Audrey Dabbs, 75, the mother of three, grandmother of six and great-grandmother of four, has painted, done ceramics, made wire-wrapped rock jewelry and acted with the Terry Station Players. She's organized and become queen of a Red Hat Ladies Society—The Red Hat CLASS (Charming, Lovely, Ageless, Sassy Sisters)—and got together a monthly domino club. She's collected rocks for 30 years. Almost all of them are on her 26 acres in Simpson County, in a bed of pea gravel just for them. Soon they'll make the move to Byram, like she did in March.
On her kitchen butcher-block island, several of her rocks are displayed—like the good-sized chunk of white, opaque rock that she wasn't going to keep at first.
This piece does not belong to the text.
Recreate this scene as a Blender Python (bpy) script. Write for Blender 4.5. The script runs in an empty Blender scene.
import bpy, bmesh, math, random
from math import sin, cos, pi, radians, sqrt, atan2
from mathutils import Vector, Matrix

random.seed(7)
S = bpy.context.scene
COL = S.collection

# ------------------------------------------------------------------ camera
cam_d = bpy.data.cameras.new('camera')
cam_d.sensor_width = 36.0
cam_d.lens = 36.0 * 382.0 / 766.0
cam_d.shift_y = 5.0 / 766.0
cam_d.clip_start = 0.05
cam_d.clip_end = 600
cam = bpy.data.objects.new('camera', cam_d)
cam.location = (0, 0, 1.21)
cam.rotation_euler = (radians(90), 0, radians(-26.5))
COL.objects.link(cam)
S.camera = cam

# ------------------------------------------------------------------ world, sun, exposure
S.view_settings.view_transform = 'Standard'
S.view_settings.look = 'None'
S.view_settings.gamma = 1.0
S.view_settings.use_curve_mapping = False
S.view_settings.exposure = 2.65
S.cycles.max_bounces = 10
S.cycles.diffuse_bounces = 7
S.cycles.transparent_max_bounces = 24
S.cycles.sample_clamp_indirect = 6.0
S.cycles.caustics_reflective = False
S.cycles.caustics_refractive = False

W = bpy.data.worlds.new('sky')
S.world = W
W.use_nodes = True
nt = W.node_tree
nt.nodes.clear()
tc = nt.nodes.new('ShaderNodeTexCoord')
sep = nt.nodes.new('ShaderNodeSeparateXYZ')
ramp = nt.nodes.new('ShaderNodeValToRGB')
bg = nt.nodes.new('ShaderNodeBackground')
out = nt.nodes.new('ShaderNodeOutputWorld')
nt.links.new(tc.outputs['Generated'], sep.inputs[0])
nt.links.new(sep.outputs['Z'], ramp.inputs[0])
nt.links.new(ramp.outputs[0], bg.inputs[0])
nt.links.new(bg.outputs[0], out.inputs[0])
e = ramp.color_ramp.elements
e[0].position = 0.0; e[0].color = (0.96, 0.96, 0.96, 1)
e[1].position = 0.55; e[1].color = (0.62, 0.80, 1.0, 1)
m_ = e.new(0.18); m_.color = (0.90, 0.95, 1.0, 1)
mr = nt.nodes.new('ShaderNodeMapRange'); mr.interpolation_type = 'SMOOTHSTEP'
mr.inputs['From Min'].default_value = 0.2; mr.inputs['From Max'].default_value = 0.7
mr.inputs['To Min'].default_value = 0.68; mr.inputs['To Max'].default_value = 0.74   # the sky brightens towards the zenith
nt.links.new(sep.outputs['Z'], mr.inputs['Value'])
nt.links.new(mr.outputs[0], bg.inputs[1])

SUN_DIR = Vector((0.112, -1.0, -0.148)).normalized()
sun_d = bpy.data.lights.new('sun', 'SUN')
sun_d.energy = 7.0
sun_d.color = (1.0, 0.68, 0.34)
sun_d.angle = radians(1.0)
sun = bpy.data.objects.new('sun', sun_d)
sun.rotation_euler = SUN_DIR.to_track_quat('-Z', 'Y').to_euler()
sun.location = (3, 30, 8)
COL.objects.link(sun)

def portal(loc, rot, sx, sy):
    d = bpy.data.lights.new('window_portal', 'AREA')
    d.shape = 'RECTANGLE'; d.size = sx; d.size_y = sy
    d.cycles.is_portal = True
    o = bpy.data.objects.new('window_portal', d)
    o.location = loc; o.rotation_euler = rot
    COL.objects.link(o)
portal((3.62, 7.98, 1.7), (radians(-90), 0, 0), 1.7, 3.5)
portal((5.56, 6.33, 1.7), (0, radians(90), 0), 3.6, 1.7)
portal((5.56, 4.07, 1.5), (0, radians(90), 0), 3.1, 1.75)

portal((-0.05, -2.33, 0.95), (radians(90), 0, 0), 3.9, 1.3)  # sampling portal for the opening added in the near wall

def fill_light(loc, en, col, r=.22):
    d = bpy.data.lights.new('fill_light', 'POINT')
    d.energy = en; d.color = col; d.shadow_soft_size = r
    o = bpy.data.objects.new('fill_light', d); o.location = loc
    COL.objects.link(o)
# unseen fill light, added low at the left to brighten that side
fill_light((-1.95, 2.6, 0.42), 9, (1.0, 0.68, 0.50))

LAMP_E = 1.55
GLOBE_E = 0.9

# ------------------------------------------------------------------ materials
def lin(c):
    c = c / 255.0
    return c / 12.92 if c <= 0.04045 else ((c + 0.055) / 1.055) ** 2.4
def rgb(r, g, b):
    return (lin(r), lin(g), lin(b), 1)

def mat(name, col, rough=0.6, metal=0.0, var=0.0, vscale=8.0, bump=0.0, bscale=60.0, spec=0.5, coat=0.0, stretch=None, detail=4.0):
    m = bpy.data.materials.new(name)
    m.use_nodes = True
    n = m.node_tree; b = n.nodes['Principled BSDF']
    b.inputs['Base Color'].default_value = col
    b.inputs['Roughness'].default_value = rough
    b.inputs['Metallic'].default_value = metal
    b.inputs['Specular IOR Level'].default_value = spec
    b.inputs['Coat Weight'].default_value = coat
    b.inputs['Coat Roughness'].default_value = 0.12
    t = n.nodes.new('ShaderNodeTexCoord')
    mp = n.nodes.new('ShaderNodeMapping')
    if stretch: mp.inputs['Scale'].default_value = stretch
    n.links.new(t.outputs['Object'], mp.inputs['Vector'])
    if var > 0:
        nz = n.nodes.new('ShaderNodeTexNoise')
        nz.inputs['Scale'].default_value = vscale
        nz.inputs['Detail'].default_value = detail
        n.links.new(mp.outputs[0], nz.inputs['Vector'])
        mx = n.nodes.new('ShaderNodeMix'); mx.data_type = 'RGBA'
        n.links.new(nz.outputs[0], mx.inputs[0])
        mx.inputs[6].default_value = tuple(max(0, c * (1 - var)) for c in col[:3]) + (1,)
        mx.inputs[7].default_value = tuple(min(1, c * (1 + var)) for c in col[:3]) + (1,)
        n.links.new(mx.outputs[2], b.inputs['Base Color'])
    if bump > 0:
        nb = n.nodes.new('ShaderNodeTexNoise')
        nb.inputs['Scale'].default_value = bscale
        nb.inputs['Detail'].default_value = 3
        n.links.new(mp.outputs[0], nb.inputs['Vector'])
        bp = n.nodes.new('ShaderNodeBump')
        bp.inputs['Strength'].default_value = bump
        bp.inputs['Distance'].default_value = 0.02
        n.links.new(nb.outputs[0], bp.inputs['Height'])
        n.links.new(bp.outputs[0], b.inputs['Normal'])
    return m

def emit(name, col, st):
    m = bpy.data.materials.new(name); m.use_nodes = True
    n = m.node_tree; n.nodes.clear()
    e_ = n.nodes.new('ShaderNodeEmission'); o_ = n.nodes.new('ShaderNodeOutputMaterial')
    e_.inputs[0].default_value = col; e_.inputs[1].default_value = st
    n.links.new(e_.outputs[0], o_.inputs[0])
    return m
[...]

Then, looking up at her from the ground, formed by the black smudges and a hole in one of the rock's smooth sides, was a little girl's face. "I threw it back and then looked and said, 'Oh, little girl, I'll take you home with me.'"
Her first big rock came from her country home church. "I remember standing on it, looking in the church window when I was a little girl," Dabbs explained about the rock that took five of her nephews to move from the churchyard, once the church had moved elsewhere.
As a tour escort, Dabbs collected rocks as special souvenirs. She has found pebbles in the courtyard of the Louvre in Paris, and in Belize she picked up a nice-sized rock in Belize that reminds me of a cut of meat I once ate in Kansas City, a culotte steak.
When she visits a friend in Arizona who has a ranch, she always takes a box of sweet potatoes; it comes back full of rocks. One son-in-law, picking her up at the airport commented that her suitcase was heavy enough to be rocks—it was, Dabbs told me, laughing at the memory and going on to tell me about the time she was changing planes in Houston. A man from the airline approached, telling her that her box of rocks had come open and he'd put them into two boxes for her. Then he asked if she could step over to the window with him. "There's this guy out there that wants to know what the lady looks like who's taking rocks home with her," he told her.
What Dabbs has brought home over the years is more than rocks. She's told her daughters to line her grave with her rocks. Until that day, Dabbs will remain active, living each day fully, collecting memories.